Crossing the Border into Bolivia – San Pedro de Atacama, the Atacama Desert and Uyuni Salt Flats 

My crossing into Bolivia was incredibly eventful. To save a 25hr bus ride, I flew over the Andes from Santiago to Calama, Northern Chile, then took a shuttle to the tiny town of San Pedro. Although small, it felt like the entirety of travellers in Chile descended upon the town in preparation for the salt flats tour. 

The town was a stark contrast to the streets of Santiago; the houses all single story and made of a dry camel coloured sandstone and dirt streets. We settled down to cards and star watching on our two nights there, booking the jeep tour for early the next day.

^ this is the Bolivian immigration office, in the middle of the (bloody freezing) Atacama desert 

Our crossing into Bolivia was truly freezing – but nothing as cold as what we would experience that evening. We travelled by jeep, stopping off through the desert at beautiful lagoons and natural pools. At our lunch stop, we should have realised something was wrong when I saw our driver Benjamin rip off a bit of a plastic bag and scurry under the car to fix the wheels. 

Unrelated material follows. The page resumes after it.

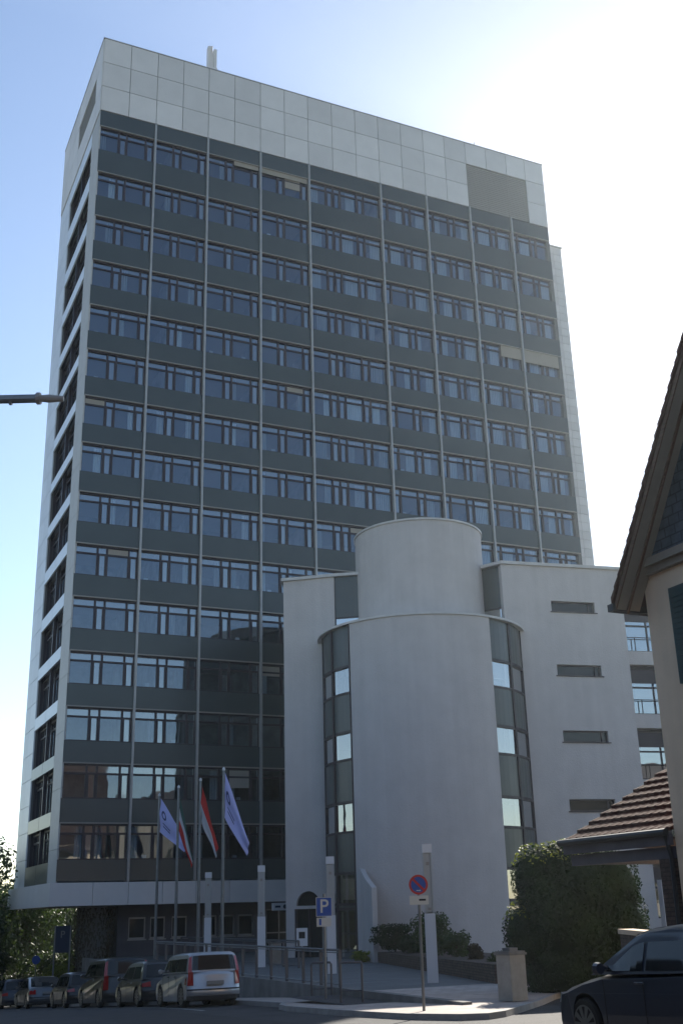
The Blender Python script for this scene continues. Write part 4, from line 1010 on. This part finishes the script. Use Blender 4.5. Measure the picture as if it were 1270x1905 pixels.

We continued on our tour only to be halted at about 5000m above sea level with mechanical issues in the car, where the brakes had both completely stopped working – in order to stop the car rolling alone the downhill gravel path, the driver would have to get out of his seat and try to stall the jeep, but also the 4×4 power stopped, meaning our inclines up the hills were about 10km/h. 

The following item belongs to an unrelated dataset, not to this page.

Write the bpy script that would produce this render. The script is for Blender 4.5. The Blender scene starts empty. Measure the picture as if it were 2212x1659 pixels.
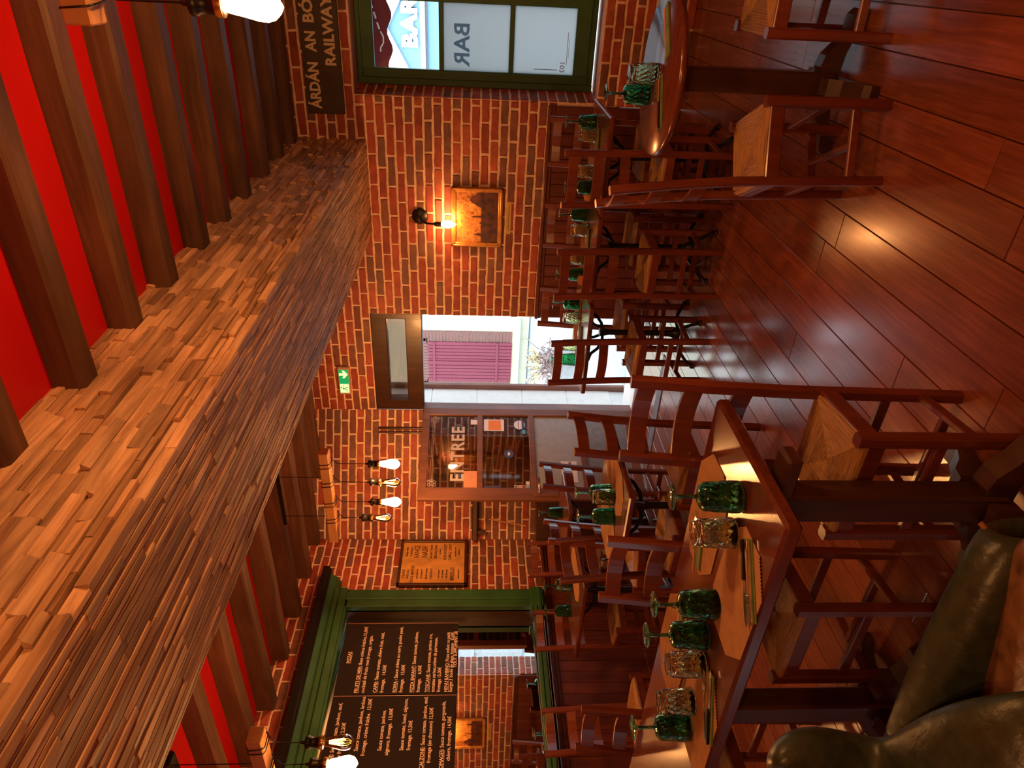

Our journey did not continue more than about 200m in 6 hours – which was hilarious until we all started to feel the affects of our 5000m altitude (which, apparently, you are supposed to spend a few days preparing for) and the below freezing temperatures come sundown wasn’t too enjoyable. The jeeps that passed us and didn’t stop, despite our intense waving, made the experience feel all too surreal. 
Due to the extended break in the highest desert, we were forced to make an emergency stop at some accomodation. We didn’t know if it was colder inside the harsh brick building we were moved into or outside; both were in negative numbers. Under about 10 covers, we all tried to sleep – but throughout the night our coughs, phone screens and constant chattering indicated that about 3 hours sleep was had between the 3 of us. 

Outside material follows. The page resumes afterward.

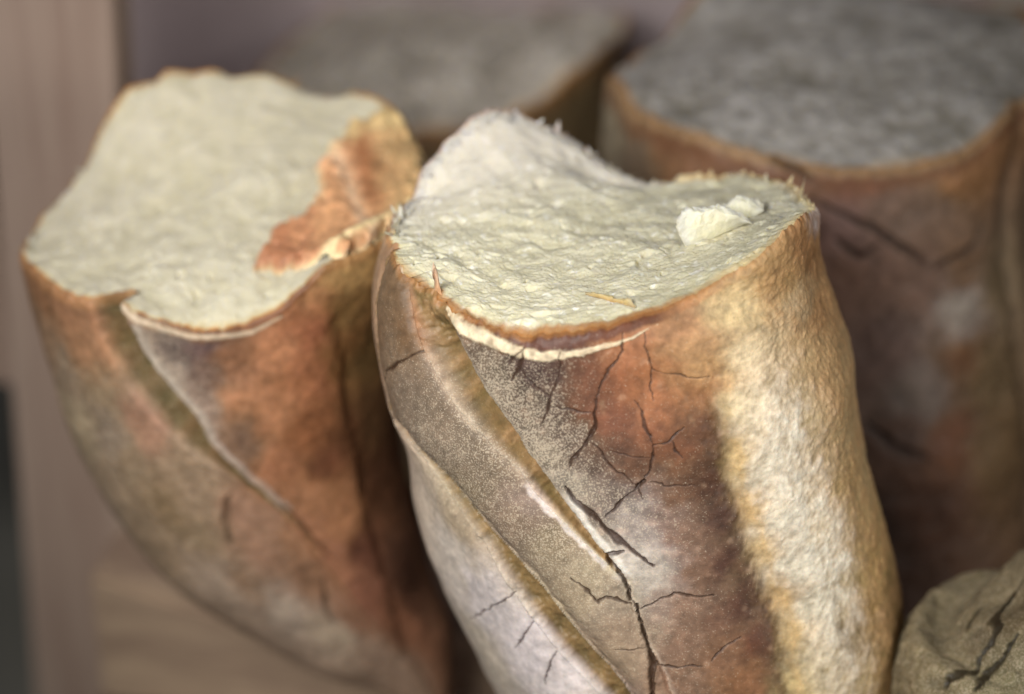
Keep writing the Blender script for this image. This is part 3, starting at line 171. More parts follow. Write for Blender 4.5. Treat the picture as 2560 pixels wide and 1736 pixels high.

The next day improved significantly – the car was miraculously fixed, we visited the missed destinations from the day before, and were on the road again. 


Our last day – a visit to the spectacular salt flats – was incredible. It’s so hard to explain what the flats were like; incredibly vast expanses that continue for as far as the eye can see, a sea of white that edges further and further into the distance. I loved the cactus island in the middle of the flats – it was an excellent visual break from the salt. Seeing hundreds upon hundreds of huge cactuses really showed the age of the area. We did all of the classic cliche games on the salt, where you create images using different depths of field – which wouldn’t seem to be fun but were actually really really fun. 

Our final visit to the flats was to an area where light rain had shrowded the salt with a thin layer of water. It was incredible to see, as for as long as the eye can see, the reflections on the salt.